Angus I. BEST 1, Laurence J. NORTH 1, Jeremy SOTHCOTT 1, Clive MCCANN 1, Timothy L. LEIGHTON 2, Paul R. WHITE 2 & Hakan DOGAN 2
1. National Oceanography Centre, University of Southampton , UNITED KINGDOM; 2. Institute for Sound and Vibration Research, Engineering and the Environment, University of Southampton, UNITED KINGDOM
Geophysical remote quantification of seafloor methane hydrates is needed for studies of the impact of global warming on greenhouse gas release into the water column and atmosphere, for geohazard prediction and for economic resource assessment. Both methane hydrate, and especially any associated free methane gas, are known to give rise to acoustic velocities and attenuations that are highly dependent on measurement frequency. However, the exact relationships between these acoustic properties and hydrate content are poorly understood, but are known to be influenced by hydrate and gas bubble morphology, which are influenced in turn by sediment type. Gas “bubbles”, and resultant hydrate morphologies when the sediment is within the gas hydrate stability zone, take on sheet-like, lenticular or nodular forms in fine grained, cohesive sediments (clays and muds), but tend to be finely dispersed and spherical within the pore spaces of coarse grained sediments (sands and gravels).
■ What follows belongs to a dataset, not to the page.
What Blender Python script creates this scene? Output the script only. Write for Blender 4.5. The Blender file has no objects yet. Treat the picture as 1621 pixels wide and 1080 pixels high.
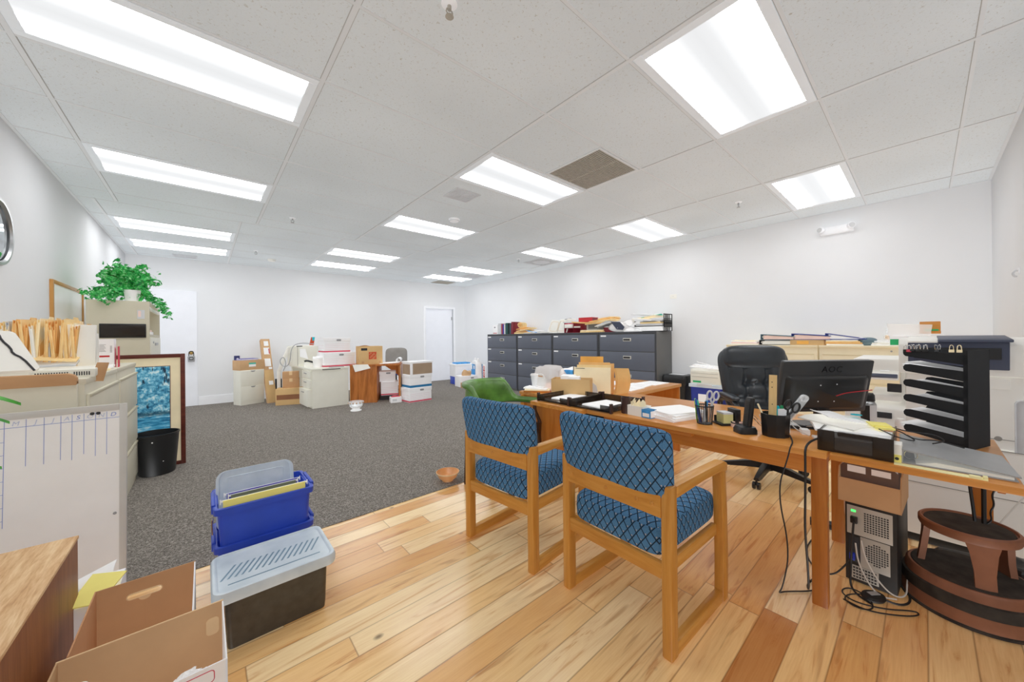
import bpy, bmesh, math, random
from mathutils import Vector, Matrix, Euler
random.seed(7)
PI = math.pi
sc = bpy.context.scene
COL = sc.collection

# ------------------------------------------------------------------ helpers
def lin(h):
    h = h.lstrip('#')
    v = [int(h[i:i+2], 16)/255 for i in (0, 2, 4)]
    return tuple((c/12.92 if c <= .04045 else ((c+.055)/1.055)**2.4) for c in v)+(1,)

class MB:
    """collects shapes into ONE mesh"""
    def __init__(s): s.bm = bmesh.new()
    def _merge(s, b, mat=None):
        if mat is not None: bmesh.ops.transform(b, matrix=mat, verts=b.verts)
        me = bpy.data.meshes.new('tmp'); b.to_mesh(me); b.free()
        s.bm.from_mesh(me); bpy.data.meshes.remove(me); return s
    def box(s, x0, x1, y0, y1, z0, z1, bev=0, seg=2, mat=None):
        b = bmesh.new()
        bmesh.ops.create_cube(b, size=1)
        M = Matrix.Translation(((x0+x1)/2, (y0+y1)/2, (z0+z1)/2)) @ Matrix.Diagonal((abs(x1-x0), abs(y1-y0), abs(z1-z0), 1))
        bmesh.ops.transform(b, matrix=M, verts=b.verts)
        if bev > 0: bmesh.ops.bevel(b, geom=b.edges[:], offset=bev, segments=seg, affect='EDGES', profile=.5)
        return s._merge(b, mat)
    def prism(s, pts, lo, hi, axis='z', bev=0, seg=2, mat=None):
        """2d outline pushed along an axis: z:(x,y)  x:(y,z)  y:(x,z)"""
        b = bmesh.new()
        def mk(p, t):
            return {'z': (p[0], p[1], t), 'x': (t, p[0], p[1]), 'y': (p[0], t, p[1])}[axis]
        lo_v = [b.verts.new(mk(p, lo)) for p in pts]; hi_v = [b.verts.new(mk(p, hi)) for p in pts]
        n = len(pts)
        b.faces.new(lo_v[::-1]); b.faces.new(hi_v)
        for i in range(n): b.faces.new((lo_v[i], lo_v[(i+1) % n], hi_v[(i+1) % n], hi_v[i]))
        bmesh.ops.recalc_face_normals(b, faces=b.faces[:])
        if bev > 0: bmesh.ops.bevel(b, geom=b.edges[:], offset=bev, segments=seg, affect='EDGES', profile=.5)
        return s._merge(b, mat)
    def loft(s, rings, cap=True, close=True, mat=None):
        b = bmesh.new()
        R = [[b.verts.new(p) for p in r] for r in rings]
        n = len(rings[0])
        for i in range(len(R)-1):
            for j in range(n if close else n-1):
                k = (j+1) % n
                b.faces.new((R[i][j], R[i][k], R[i+1][k], R[i+1][j]))
        if cap and close:
            b.faces.new(R[0][::-1]); b.faces.new(R[-1])
        bmesh.ops.recalc_face_normals(b, faces=b.faces[:])
        return s._merge(b, mat)
    def lathe(s, prof, c=(0, 0, 0), seg=32, cap=True, mat=None, sx=1, sy=1):
        rings = [[(c[0]+r*sx*math.cos(2*PI*k/seg), c[1]+r*sy*math.sin(2*PI*k/seg), c[2]+z) for k in range(seg)] for r, z in prof]
        return s.loft(rings, cap=cap, mat=mat)
    def tube(s, pts, r, seg=8, smooth=0, closed=False):
        P = [Vector(p) for p in pts]
        for _ in range(smooth):
            Q = [] if closed else [P[0]]
            rng = range(len(P)) if closed else range(len(P)-1)
            for i in rng:
                a, b = P[i], P[(i+1) % len(P)]
                Q += [a*.75+b*.25, a*.25+b*.75]
            if not closed: Q.append(P[-1])
            P = Q
        n = len(P); rad = r if isinstance(r, (list, tuple)) else None
        rings = []; prev = None
        for i, p in enumerate(P):
            if closed: t = P[(i+1) % n]-P[i-1]
            else: t = P[min(i+1, n-1)]-P[max(i-1, 0)]
            if t.length < 1e-9: t = Vector((0, 0, 1))
            t.normalize()
            if prev is None:
                a = t.orthogonal().normalized()
            else:
                a = prev-t*prev.dot(t)
                a = a.normalized() if a.length > 1e-6 else t.orthogonal().normalized()
            prev = a; q = t.cross(a)
            rr = rad[min(int(i*len(rad)/n), len(rad)-1)] if rad else r
            rings.append([tuple(p+a*rr*math.cos(2*PI*k/seg)+q*rr*math.sin(2*PI*k/seg)) for k in range(seg)])
        if closed: rings.append(rings[0]); return s.loft(rings, cap=False)
        return s.loft(rings)
    def cyl(s, p0, p1, r0, r1=None, seg=20):
        r1 = r0 if r1 is None else r1
        p0, p1 = Vector(p0), Vector(p1); t = (p1-p0).normalized(); a = t.orthogonal().normalized(); q = t.cross(a)
        return s.loft([[tuple(p+a*r*math.cos(2*PI*k/seg)+q*r*math.sin(2*PI*k/seg)) for k in range(seg)] for p, r in ((p0, r0), (p1, r1))])
    def face(s, *pts):
        b = bmesh.new(); b.faces.new([b.verts.new(p) for p in pts]); return s._merge(b)
    def grid(s, f, nu, nv, thick=0, mat=None):
        """surface from f(u,v) -> xyz"""
        b = bmesh.new()
        V = [[b.verts.new(f(i/nu, j/nv)) for j in range(nv+1)] for i in range(nu+1)]
        for i in range(nu):
            for j in range(nv): b.faces.new((V[i][j], V[i+1][j], V[i+1][j+1], V[i][j+1]))
        bmesh.ops.recalc_face_normals(b, faces=b.faces[:])
        if thick: bmesh.ops.solidify(b, geom=b.faces[:], thickness=thick)
        return s._merge(b, mat)
    def obj(s, name, mat, parent=None, smooth=True, uv=False, loc=None, rz=None, subsurf=0, angle=38):
        bm = s.bm
        if uv:
            L = bm.loops.layers.uv.new('UVMap')
            for f in bm.faces:
                n = f.normal; ax = max(range(3), key=lambda i: abs(n[i])*(1.0 if i != 2 else 1.0))
                for l in f.loops:
                    c = l.vert.co
                    l[L].uv = {0: (c.y, c.z), 1: (c.x, c.z), 2: (c.y, c.x)}[ax]
        me = bpy.data.meshes.new(name); bm.normal_update(); bm.to_mesh(me); bm.free()
        if smooth:
            me.shade_smooth(); me.set_sharp_from_angle(angle=math.radians(angle))
        o = bpy.data.objects.new(name, me); COL.objects.link(o)
        for m in (mat if isinstance(mat, (list, tuple)) else [mat]): me.materials.append(m)
        if parent is not None: o.parent = parent
        if loc is not None: o.location = loc
        if rz is not None: o.rotation_euler = (0, 0, rz)
        if subsurf:
            md = o.modifiers.new('Subdivision', 'SUBSURF'); md.levels = subsurf; md.render_levels = subsurf
        return o

def thing(name, label, cat, loc=(0, 0, 0), rz=0, group=None):
    o = bpy.data.objects.new(name, None); COL.objects.link(o)
    o.location = loc; o.rotation_euler = (0, 0, rz); o.empty_display_size = .05
    o['label'] = label; o['category'] = cat
    if group: o['group'] = group
    return o
def tag(o, label, cat, group=None):
    o['label'] = label; o['category'] = cat
    if group: o['group'] = group
    return o
def struct(o): o['kind'] = 'structure'; return o
def dup(root, loc, rz, label, group=None):
    r = root.copy(); COL.objects.link(r); r.location = loc; r.rotation_euler = (0, 0, rz); r['label'] = label
    if group: r['group'] = group
    for ch in list(root.children):
        c = ch.copy(); COL.objects.link(c); c.parent = r
        for g in list(ch.children):
            d = g.copy(); COL.objects.link(d); d.parent = c
    return r
def dup1(o, loc, rot, label, group=None, scale=None):
    r = o.copy(); COL.objects.link(r); r.location = loc; r.rotation_euler = rot; r['label'] = label
    if scale: r.scale = scale
    if group: r['group'] = group
    return r
def text(name, body, size, mat, parent, loc, rot, ext=.0004, align='CENTER', shear=0, space=1):
    c = bpy.data.curves.new(name, 'FONT'); c.body = body; c.size = size; c.extrude = ext
    c.align_x = align; c.align_y = 'CENTER'; c.shear = shear; c.space_line = .8; c.space_character = space
    c.materials.append(mat)
    return letters(name, c, parent, Matrix.LocRotScale(Vector(loc), Euler(rot), None))
def letters(name, c, parent, mat):
    tmp = bpy.data.objects.new('tmp', c); me = bpy.data.meshes.new_from_object(tmp); me.name = name
    bpy.data.objects.remove(tmp); bpy.data.curves.remove(c)
    o = bpy.data.objects.new(name, me); COL.objects.link(o); o.parent = parent; o.matrix_local = mat
    return o
FACE_MX = (PI/2, 0, -PI/2)   # lettering read by someone looking along +X
FACE_MY = (PI/2, 0, 0)       # lettering read by someone looking along +Y
def rrect(w, h, r, n=5, cx=0, cy=0):
    pts = []
    for (sx, sy, a0) in ((1, 1, 0), (-1, 1, PI/2), (-1, -1, PI), (1, -1, 1.5*PI)):
        for k in range(n+1):
            a = a0+k*PI/2/n
            pts.append((cx+sx*(w/2-r)+r*math.cos(a), cy+sy*(h/2-r)+r*math.sin(a)))
    return pts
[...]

Previous laboratory studies on methane hydrate-bearing sand showed how seismic frequency (< 500 Hz) velocity and attenuation vary with hydrate content, results useful to marine seismic data interpretation. The aim of this study is to extend those observations to the higher, acoustic frequency range of 1 – 10 kHz, pertinent to high resolution seismic surveys of the seabed and also to sonic borehole logging. Hence, we are developing a novel acoustic pulse tube capable of accepting large sediment core samples (7 cm diameter, < 1 m long) and simulating seafloor gas hydrate formation conditions (temperatures down to 4 ˚C, pore pressures in excess of 20 MPa). Crucially, the size of the samples will enable us to measure bulk behavior of centimeter-scale heterogeneities in sediment samples representative of in situ gas and hydrate morphologies. A novel electrical resistivity tomography system will aid the characterization of sample heterogeneity and give complementary electrical resistivity information, needed for improving joint acoustic-electrical interpretation schemes. The experimental results on sands and muds will be used to develop acoustical theory on gas bubble resonance and its application to seafloor hydrate quantification.